/ 2 September 2011

Secrecy clause a red light for energy sector

A tendering process for green power kicked off last month that aims to allow for feeding into the national grid as early as next year. But the fact that the Request for Procurement (RFP) document requires bidders to sign a confidentiality clause has aroused transparency concerns.

The energy department said its intention was to protect commercial information and prevent collusion, but public-finance experts are baffled by the clause and worry that it offers opportunities for corruption.

The confidentiality agreement requires that bidders do not share RFP documents (which are provided only after a R15 000 registration fee has been paid) or divulge any information. Bidders are not permitted to disclose even that they intend to place a bid.

At a media briefing on Wednesday the department’s acting deputy-director general, Ompi Aphane, said it was never the intention to “hide things from the public”. There was, however, certain commercial information in the documents that providers wanted protected from competitors.

Because price is a bidding consideration, Aphane said, the confidentiality clause was an additional measure to avoid collusion.

Derek Luyt, acting director of the Public Service Accountability Monitor at Rhodes University, said it was fairly standard for confidentiality clauses to be used so that suppliers were not allowed to divulge information before the winning bid had been disclosed.

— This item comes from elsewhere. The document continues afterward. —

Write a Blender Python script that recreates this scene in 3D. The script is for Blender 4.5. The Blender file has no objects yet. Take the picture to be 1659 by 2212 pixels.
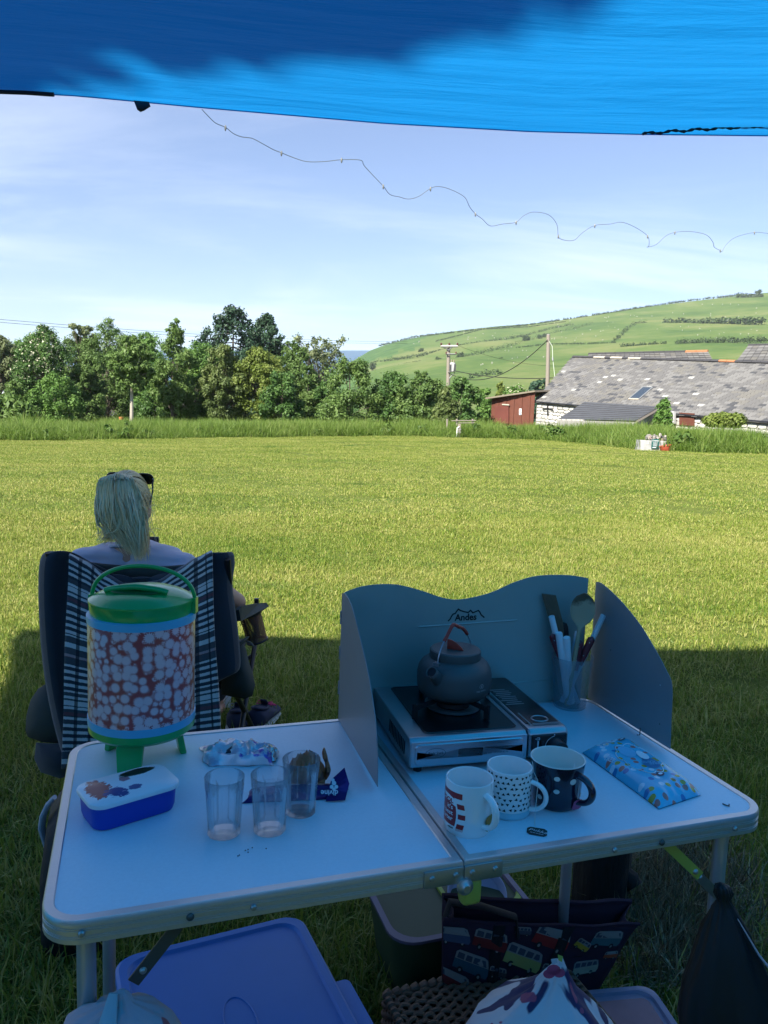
import bpy, bmesh, math, random
import numpy as np
from mathutils import Vector, Matrix, noise as mnoise

random.seed(11)
rng = np.random.default_rng(11)
PI = math.pi
sc = bpy.context.scene
COL = sc.collection

# ------------------------------------------------------------------ camera
F = 2504 / 2500 * 1659.0
CU, CV = 829.5, 1106.0
_p, _r = math.radians(6.85), math.radians(2.07)
_n = Vector((math.sin(_r) * math.cos(_p), -math.cos(_r) * math.cos(_p), -math.sin(_p)))
_Y = (Vector((0, 0, 1)) - _n * _n.z).normalized()
_X = _Y.cross(_n)
RC = Matrix((_X, _Y, _n))            # camera axes (right, down, forward) -> world
CAM = Vector((0, 0, 1.37))

def ray(u, v):
    return RC @ Vector(((u - CU) / F, (v - CV) / F, 1.0))
def at(u, v, d):
    return CAM + ray(u, v) * d
def onz(u, v, z=0.7):
    q = ray(u, v)
    return CAM + q * ((z - CAM.z) / q.z)

cam_data = bpy.data.cameras.new('camera')
cam = bpy.data.objects.new('camera', cam_data)
COL.objects.link(cam)
sc.camera = cam
cam_data.sensor_fit = 'HORIZONTAL'
cam_data.sensor_width = 36.0
cam_data.lens = 36.0 * 2504 / 2500
cam_data.clip_start = 0.05
cam_data.clip_end = 20000
_m = RC @ Matrix(((1, 0, 0), (0, -1, 0), (0, 0, -1)))
cam.matrix_world = Matrix.Translation(CAM) @ _m.to_4x4()

# ------------------------------------------------------------------ world, sun, exposure
SUN_DIR = Vector((-1.4, -2.0, 2.13)).normalized()      # towards the sun
sun_elev = math.asin(SUN_DIR.z)
sun_az = math.atan2(SUN_DIR.x, SUN_DIR.y)
world = bpy.data.worlds.new('World')
sc.world = world
world.use_nodes = True
wn, wl = world.node_tree.nodes, world.node_tree.links
wn.clear()
w_out = wn.new('ShaderNodeOutputWorld')
w_bg = wn.new('ShaderNodeBackground')
w_bg.inputs['Strength'].default_value = 0.080
sky = wn.new('ShaderNodeTexSky')
sky.sky_type = 'NISHITA'
sky.sun_disc = False
sky.sun_elevation = sun_elev
sky.sun_rotation = sun_az
sky.air_density = 1.0
sky.dust_density = 0.25
sky.ozone_density = 3.2
# thin cirrus streaks
w_tc = wn.new('ShaderNodeTexCoord')
w_sep = wn.new('ShaderNodeSeparateXYZ')
wl.new(w_tc.outputs['Generated'], w_sep.inputs[0])
def wmath(op, a, b=None, c=None, clamp=False):
    n = wn.new('ShaderNodeMath'); n.operation = op; n.use_clamp = clamp
    for i, x in enumerate((a, b, c)):
        if x is None: continue
        if isinstance(x, (int, float)): n.inputs[i].default_value = x
        else: wl.new(x, n.inputs[i])
    return n.outputs[0]
w_den = wmath('ADD', wmath('MAXIMUM', w_sep.outputs['Z'], 0.0), 0.16)
w_px = wmath('DIVIDE', w_sep.outputs['X'], w_den)
w_py = wmath('DIVIDE', w_sep.outputs['Y'], w_den)
w_cmb = wn.new('ShaderNodeCombineXYZ')
wl.new(w_px, w_cmb.inputs[0]); wl.new(w_py, w_cmb.inputs[1])
def wnoise(scale, sx, sy, rot, detail, dist, off):
    mp = wn.new('ShaderNodeMapping')
    mp.inputs['Rotation'].default_value = (0, 0, rot)
    mp.inputs['Scale'].default_value = (sx, sy, 1)
    mp.inputs['Location'].default_value = off
    wl.new(w_cmb.outputs[0], mp.inputs[0])
    n = wn.new('ShaderNodeTexNoise')
    n.inputs['Scale'].default_value = scale
    n.inputs['Detail'].default_value = detail
    n.inputs['Roughness'].default_value = 0.6
    n.inputs['Distortion'].default_value = dist
    wl.new(mp.outputs[0], n.inputs['Vector'])
    return n.outputs['Fac']
c1 = wnoise(1.0, 0.55, 1.7, 0.35, 8, 0.7, (3.1, 0.4, 0))
c2 = wnoise(0.55, 1.0, 1.0, 0.0, 3, 0.2, (7.7, 2.2, 0))
w_mask = wmath('MULTIPLY', wmath('SMOOTH_MAX', wmath('SUBTRACT', c1, 0.46), 0.0, 0.06), 4.2)
w_mask = wmath('MULTIPLY', w_mask, wmath('MULTIPLY', wmath('SUBTRACT', c2, 0.25), 2.2, clamp=True), clamp=True)
w_mask = wmath('MULTIPLY', w_mask, 0.62)
w_mix = wn.new('ShaderNodeMix'); w_mix.data_type = 'RGBA'
w_mix.inputs['B'].default_value = (7.0, 7.4, 8.6, 1)
wl.new(w_mask, w_mix.inputs['Factor'])
w_tint = wn.new('ShaderNodeMix'); w_tint.data_type = 'RGBA'; w_tint.blend_type = 'MULTIPLY'
w_tint.inputs['Factor'].default_value = 1.0; w_tint.inputs['B'].default_value = (0.95, 0.89, 0.95, 1)
wl.new(sky.outputs[0], w_tint.inputs['A']); wl.new(w_tint.outputs['Result'], w_mix.inputs['A'])
wl.new(w_mix.outputs['Result'], w_bg.inputs['Color'])
wl.new(w_bg.outputs[0], w_out.inputs['Surface'])

sun_data = bpy.data.lights.new('sun', 'SUN')
sun_data.energy = 4.8
sun_data.angle = math.radians(0.53)
sun_data.color = (1.0, 0.93, 0.80)
sun = bpy.data.objects.new('sun', sun_data)
COL.objects.link(sun)
sun.location = SUN_DIR * 40
sun.rotation_euler = SUN_DIR.to_track_quat('Z', 'Y').to_euler()

sc.view_settings.view_transform = 'Standard'
sc.view_settings.look = 'None'
sc.view_settings.exposure = 1.35
sc.view_settings.gamma = 1.0
sc.view_settings.use_curve_mapping = False
sc.render.engine = 'CYCLES'
cy = sc.cycles
cy.use_denoising = True
try: cy.denoiser = 'OPENIMAGEDENOISE'
except Exception: pass
cy.max_bounces = 8; cy.diffuse_bounces = 4; cy.glossy_bounces = 4
cy.transmission_bounces = 8; cy.transparent_max_bounces = 16
cy.sample_clamp_indirect = 6.0
cy.caustics_reflective = False; cy.caustics_refractive = False

# ------------------------------------------------------------------ material helpers
def _link(nt, a, b): nt.links.new(a, b)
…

But he said it was odd for this to be applied to bidders and even more odd that it was applied to renewables.

“I would be extremely wary of this [confidentiality clause],” Luyt said. “We don’t want renewables to get sucked in too.”

Gavin Woods, professor of public finance and director of the University of Stellenbosch’s anticorruption centre, said he could not see how such a confidentiality clause would be able to circumvent collusion. It was likely that it was part of government’s constant revision of tender-procurement rules — a reaction to ongoing and pervasive tender fraud — but might be a misguided measure. “They naively expect that tighter anti-corruption rules and regulations mean people will automatically comply.”

Research by the anticorruption centre showed there were simply too many opportunities for corruption in government departments. “Nothing is done about these opportunities and they remain open. Additional rules do not change that.”

The Independent Power Producers’ (IPP) Procurement Programme, known as Rebid, last month replaced a Renewable Energy Feed-In Tariff (Refit) programme, in which bidders would be asked to bid for projects based on fixed tariffs.

The new, two-phase tender system requires bidders first to meet qualifications and then be evaluated on bid price and economic-development objectives.

Energy department director general Neliswe Magubane told the press there was no legal prohibition against bidding by political parties.